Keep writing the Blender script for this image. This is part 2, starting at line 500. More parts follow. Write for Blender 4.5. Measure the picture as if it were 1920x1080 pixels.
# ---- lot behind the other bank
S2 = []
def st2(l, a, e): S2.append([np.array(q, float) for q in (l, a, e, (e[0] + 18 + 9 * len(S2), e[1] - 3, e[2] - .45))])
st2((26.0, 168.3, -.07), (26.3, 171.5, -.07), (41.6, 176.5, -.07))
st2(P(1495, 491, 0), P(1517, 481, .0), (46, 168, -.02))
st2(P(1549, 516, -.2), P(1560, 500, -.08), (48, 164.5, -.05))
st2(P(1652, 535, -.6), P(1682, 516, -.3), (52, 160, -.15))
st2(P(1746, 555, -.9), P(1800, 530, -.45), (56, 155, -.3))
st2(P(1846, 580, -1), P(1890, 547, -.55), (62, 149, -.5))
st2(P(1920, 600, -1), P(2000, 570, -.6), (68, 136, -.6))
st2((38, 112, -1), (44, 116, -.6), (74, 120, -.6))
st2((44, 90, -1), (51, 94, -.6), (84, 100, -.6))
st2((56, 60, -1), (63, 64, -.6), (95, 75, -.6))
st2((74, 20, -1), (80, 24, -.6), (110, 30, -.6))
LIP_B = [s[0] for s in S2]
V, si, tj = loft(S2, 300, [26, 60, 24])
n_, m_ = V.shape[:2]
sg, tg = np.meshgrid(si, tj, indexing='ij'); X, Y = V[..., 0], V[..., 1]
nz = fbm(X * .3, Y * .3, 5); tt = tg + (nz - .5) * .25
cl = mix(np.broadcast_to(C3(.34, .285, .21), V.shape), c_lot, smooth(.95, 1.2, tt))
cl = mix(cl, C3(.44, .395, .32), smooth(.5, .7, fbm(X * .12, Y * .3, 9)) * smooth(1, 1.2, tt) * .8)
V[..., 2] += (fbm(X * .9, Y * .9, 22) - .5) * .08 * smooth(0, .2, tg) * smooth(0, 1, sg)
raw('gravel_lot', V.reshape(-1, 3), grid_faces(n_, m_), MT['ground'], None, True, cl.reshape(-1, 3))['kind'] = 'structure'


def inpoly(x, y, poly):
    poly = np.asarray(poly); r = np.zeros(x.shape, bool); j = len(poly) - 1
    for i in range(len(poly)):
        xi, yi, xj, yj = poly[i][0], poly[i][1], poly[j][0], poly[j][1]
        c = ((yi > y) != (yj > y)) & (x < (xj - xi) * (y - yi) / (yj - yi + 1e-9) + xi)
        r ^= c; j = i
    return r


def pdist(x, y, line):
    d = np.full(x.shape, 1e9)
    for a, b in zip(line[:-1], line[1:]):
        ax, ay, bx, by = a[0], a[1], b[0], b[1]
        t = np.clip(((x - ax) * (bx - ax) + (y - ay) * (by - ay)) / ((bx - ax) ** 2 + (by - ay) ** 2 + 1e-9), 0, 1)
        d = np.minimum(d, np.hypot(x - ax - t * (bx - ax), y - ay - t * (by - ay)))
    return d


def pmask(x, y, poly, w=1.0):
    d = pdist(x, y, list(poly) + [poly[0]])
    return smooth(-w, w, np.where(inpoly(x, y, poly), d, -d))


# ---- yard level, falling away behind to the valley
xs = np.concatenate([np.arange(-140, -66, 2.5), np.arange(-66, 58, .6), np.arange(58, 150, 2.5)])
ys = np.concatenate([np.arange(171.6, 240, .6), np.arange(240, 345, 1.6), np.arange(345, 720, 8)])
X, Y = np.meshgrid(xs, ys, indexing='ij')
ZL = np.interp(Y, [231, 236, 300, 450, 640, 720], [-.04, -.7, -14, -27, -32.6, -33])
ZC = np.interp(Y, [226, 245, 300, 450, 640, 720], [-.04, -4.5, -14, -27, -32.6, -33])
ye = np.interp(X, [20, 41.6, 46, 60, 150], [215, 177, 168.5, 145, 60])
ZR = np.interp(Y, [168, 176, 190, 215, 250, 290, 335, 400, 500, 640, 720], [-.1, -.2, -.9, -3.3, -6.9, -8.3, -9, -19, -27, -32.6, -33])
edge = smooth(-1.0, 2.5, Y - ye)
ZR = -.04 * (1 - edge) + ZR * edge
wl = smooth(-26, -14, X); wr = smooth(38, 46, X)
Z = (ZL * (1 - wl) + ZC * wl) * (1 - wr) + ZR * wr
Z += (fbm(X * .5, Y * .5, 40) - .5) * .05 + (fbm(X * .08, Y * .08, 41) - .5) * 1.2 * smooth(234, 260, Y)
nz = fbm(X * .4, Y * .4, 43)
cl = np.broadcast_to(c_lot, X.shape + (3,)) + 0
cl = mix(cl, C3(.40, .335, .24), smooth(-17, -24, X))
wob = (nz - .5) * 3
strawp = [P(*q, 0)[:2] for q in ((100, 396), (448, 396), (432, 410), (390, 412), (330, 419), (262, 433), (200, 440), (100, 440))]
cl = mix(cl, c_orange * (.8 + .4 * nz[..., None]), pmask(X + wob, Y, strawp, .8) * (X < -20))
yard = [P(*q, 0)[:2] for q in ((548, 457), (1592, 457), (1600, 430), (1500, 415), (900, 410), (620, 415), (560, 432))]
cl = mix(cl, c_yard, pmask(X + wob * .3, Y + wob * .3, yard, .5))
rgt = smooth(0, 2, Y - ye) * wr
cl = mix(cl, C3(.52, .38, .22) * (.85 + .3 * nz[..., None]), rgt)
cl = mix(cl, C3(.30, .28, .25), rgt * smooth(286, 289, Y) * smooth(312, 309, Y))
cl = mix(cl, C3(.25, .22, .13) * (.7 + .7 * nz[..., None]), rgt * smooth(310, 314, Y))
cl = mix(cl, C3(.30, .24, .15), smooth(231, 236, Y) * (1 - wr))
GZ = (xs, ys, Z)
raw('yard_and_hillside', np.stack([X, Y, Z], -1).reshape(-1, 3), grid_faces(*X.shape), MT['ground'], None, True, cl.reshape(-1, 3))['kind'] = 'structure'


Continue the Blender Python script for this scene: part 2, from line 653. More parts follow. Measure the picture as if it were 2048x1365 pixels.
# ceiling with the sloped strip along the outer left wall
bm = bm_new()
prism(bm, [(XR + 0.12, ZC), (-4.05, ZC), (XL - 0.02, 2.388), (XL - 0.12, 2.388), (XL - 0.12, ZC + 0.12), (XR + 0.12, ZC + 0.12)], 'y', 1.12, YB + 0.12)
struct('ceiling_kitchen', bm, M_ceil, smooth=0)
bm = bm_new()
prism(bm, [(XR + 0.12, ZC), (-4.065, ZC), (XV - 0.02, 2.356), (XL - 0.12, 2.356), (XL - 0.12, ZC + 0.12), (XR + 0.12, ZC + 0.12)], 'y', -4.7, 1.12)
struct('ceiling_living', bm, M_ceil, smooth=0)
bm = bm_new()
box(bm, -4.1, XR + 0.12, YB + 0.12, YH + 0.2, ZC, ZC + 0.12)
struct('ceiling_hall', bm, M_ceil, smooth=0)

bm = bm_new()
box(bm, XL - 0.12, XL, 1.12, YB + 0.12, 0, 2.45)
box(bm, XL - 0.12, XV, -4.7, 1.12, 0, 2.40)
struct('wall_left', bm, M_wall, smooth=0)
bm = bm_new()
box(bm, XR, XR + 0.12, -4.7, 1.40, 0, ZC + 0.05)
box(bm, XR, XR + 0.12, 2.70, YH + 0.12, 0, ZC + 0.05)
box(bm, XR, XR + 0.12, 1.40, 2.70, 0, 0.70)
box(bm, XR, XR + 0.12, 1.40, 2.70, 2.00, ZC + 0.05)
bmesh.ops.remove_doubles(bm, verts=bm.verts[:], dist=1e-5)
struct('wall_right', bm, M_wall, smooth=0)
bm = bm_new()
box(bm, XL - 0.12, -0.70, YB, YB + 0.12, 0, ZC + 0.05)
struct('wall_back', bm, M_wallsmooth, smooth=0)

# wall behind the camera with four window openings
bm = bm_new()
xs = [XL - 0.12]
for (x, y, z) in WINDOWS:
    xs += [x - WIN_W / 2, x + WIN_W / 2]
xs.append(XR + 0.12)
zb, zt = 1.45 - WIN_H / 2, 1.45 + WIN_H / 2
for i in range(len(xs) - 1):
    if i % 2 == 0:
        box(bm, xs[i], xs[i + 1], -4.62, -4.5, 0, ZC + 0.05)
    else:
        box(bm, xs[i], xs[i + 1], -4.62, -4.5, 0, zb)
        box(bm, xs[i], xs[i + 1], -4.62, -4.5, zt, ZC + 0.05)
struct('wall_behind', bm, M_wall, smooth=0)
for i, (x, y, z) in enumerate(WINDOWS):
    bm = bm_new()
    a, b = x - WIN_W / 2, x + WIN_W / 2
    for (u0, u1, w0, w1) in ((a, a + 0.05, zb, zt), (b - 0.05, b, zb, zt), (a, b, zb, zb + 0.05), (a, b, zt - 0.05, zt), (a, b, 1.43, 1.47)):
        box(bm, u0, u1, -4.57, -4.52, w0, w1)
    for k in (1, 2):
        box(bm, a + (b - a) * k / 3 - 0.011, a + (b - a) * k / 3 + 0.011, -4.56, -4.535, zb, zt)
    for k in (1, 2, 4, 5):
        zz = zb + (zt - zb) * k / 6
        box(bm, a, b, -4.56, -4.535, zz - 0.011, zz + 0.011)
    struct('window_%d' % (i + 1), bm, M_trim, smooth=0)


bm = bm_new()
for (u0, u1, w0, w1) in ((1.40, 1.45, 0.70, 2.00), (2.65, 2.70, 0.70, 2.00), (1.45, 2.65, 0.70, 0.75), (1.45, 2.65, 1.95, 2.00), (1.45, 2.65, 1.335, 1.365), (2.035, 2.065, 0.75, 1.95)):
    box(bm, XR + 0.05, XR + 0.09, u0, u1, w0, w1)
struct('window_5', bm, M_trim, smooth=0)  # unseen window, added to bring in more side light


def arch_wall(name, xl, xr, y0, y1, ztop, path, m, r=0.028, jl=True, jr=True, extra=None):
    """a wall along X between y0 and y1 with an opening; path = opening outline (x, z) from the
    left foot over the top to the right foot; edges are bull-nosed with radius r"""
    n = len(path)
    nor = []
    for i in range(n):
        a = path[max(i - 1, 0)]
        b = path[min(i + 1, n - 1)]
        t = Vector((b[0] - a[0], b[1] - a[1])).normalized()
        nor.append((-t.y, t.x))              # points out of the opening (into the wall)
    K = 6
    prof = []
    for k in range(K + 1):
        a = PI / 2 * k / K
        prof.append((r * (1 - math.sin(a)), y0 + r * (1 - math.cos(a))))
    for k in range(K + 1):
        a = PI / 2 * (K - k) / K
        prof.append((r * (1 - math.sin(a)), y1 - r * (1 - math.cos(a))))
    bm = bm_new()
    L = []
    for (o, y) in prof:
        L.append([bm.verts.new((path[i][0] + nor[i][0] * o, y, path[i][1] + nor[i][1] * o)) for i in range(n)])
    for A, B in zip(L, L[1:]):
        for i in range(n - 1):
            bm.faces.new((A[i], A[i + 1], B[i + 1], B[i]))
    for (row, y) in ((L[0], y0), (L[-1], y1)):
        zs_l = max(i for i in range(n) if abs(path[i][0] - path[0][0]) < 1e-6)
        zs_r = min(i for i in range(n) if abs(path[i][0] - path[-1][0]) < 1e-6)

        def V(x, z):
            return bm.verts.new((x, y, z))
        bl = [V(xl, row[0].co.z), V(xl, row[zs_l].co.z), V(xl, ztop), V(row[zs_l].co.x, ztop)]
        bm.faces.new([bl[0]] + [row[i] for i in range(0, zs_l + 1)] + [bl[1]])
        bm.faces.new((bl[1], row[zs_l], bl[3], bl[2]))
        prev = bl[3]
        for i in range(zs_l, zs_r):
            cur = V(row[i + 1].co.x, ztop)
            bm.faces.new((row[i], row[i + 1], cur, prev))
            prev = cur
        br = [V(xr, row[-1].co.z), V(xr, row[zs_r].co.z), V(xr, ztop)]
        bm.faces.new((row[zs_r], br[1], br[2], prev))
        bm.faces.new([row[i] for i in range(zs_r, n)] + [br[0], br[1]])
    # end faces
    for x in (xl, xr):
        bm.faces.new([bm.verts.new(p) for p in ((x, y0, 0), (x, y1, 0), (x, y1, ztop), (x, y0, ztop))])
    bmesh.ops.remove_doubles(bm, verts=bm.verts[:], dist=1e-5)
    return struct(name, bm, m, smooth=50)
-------
• YOUR GOAL
Start at the line with "Continue the Blender", stop at the line with "struct('ceiling_hall', bm, M_ceil, smooth=0)", and return every line in that stretch exactly, those two included.

• TASK SOLUTION
Continue the Blender Python script for this scene: part 2, from line 653. More parts follow. Measure the picture as if it were 2048x1365 pixels.
# ceiling with the sloped strip along the outer left wall
bm = bm_new()
prism(bm, [(XR + 0.12, ZC), (-4.05, ZC), (XL - 0.02, 2.388), (XL - 0.12, 2.388), (XL - 0.12, ZC + 0.12), (XR + 0.12, ZC + 0.12)], 'y', 1.12, YB + 0.12)
struct('ceiling_kitchen', bm, M_ceil, smooth=0)
bm = bm_new()
prism(bm, [(XR + 0.12, ZC), (-4.065, ZC), (XV - 0.02, 2.356), (XL - 0.12, 2.356), (XL - 0.12, ZC + 0.12), (XR + 0.12, ZC + 0.12)], 'y', -4.7, 1.12)
struct('ceiling_living', bm, M_ceil, smooth=0)
bm = bm_new()
box(bm, -4.1, XR + 0.12, YB + 0.12, YH + 0.2, ZC, ZC + 0.12)
struct('ceiling_hall', bm, M_ceil, smooth=0)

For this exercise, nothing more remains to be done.